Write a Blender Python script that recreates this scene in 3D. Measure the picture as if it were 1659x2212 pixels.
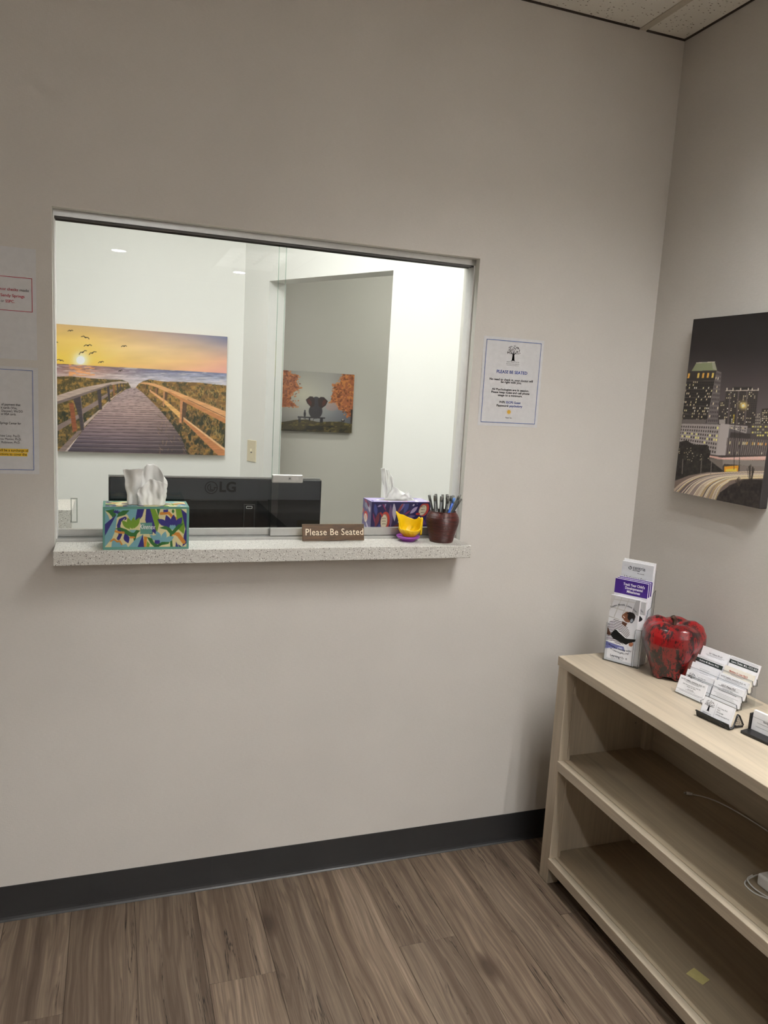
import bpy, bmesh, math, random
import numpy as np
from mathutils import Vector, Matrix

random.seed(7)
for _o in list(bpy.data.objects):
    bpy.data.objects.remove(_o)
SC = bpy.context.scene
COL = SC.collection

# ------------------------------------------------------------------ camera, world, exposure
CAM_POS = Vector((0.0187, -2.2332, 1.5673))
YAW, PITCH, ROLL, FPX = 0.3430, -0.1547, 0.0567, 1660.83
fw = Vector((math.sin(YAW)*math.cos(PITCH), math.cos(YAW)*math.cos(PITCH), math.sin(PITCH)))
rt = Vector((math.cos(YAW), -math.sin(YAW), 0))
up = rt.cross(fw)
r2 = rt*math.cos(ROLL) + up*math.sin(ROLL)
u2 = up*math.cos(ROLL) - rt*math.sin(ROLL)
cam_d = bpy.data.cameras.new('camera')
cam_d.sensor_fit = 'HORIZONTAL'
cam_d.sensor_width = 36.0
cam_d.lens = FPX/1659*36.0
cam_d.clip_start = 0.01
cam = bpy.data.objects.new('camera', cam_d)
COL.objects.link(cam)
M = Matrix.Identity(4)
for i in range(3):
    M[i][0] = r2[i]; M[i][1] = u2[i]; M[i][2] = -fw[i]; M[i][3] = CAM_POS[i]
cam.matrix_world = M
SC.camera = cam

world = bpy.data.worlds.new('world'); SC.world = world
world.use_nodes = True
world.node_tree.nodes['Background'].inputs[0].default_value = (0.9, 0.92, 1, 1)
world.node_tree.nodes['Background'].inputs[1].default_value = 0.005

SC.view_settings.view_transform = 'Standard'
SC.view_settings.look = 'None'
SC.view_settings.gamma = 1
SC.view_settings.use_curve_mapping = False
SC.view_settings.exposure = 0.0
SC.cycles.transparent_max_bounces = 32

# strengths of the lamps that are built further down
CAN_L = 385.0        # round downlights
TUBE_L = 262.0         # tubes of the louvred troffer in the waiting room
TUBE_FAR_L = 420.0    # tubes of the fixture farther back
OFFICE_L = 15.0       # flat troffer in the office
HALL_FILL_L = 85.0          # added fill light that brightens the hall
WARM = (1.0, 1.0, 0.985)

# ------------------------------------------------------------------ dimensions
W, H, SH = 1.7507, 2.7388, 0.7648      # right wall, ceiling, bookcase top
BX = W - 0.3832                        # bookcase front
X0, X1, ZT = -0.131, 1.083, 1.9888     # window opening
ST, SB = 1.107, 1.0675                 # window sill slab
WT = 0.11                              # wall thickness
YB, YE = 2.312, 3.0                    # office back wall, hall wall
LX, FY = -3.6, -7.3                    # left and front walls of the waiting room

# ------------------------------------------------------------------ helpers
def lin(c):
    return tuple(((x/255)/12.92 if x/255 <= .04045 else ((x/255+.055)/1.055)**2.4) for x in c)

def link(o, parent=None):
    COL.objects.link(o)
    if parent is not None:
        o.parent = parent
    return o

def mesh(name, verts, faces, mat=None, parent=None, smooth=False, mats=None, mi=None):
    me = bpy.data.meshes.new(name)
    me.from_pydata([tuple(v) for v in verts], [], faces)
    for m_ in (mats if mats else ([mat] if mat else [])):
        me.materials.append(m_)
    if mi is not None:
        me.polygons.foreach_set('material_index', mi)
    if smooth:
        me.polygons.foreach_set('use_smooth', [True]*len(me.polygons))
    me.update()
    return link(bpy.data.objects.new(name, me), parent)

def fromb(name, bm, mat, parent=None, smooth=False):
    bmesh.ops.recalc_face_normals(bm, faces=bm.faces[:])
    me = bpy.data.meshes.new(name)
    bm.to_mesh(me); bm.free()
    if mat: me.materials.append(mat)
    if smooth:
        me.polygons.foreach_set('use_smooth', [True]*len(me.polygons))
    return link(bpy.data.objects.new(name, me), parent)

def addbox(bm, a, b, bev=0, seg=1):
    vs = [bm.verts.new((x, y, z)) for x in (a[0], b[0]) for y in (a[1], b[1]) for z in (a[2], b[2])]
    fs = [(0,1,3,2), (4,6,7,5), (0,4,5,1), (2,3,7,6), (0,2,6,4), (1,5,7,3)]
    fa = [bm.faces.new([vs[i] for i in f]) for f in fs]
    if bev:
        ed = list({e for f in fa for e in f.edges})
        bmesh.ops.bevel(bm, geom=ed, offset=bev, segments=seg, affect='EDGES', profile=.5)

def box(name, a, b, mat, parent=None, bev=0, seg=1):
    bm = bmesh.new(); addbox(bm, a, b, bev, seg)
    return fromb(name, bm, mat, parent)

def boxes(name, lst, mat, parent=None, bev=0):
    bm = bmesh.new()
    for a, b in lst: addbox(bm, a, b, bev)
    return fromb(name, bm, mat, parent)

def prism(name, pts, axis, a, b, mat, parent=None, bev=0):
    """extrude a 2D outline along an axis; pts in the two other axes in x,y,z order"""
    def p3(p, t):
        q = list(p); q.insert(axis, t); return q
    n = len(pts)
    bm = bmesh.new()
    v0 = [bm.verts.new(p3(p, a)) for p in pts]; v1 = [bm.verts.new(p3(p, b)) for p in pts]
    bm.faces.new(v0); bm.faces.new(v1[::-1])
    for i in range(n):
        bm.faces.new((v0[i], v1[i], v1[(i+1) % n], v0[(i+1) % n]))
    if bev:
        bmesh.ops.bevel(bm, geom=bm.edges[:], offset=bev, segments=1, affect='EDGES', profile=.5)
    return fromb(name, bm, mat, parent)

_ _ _

WRITTEN REQUEST:
Repeat only what lies between the start of the data and the end of the line containing "COL = SC.collection", exactly, with pictures left out.

TASK ANSWER:
Write a Blender Python script that recreates this scene in 3D. Measure the picture as if it were 1659x2212 pixels.
import bpy, bmesh, math, random
import numpy as np
from mathutils import Vector, Matrix

random.seed(7)
for _o in list(bpy.data.objects):
    bpy.data.objects.remove(_o)
SC = bpy.context.scene
COL = SC.collection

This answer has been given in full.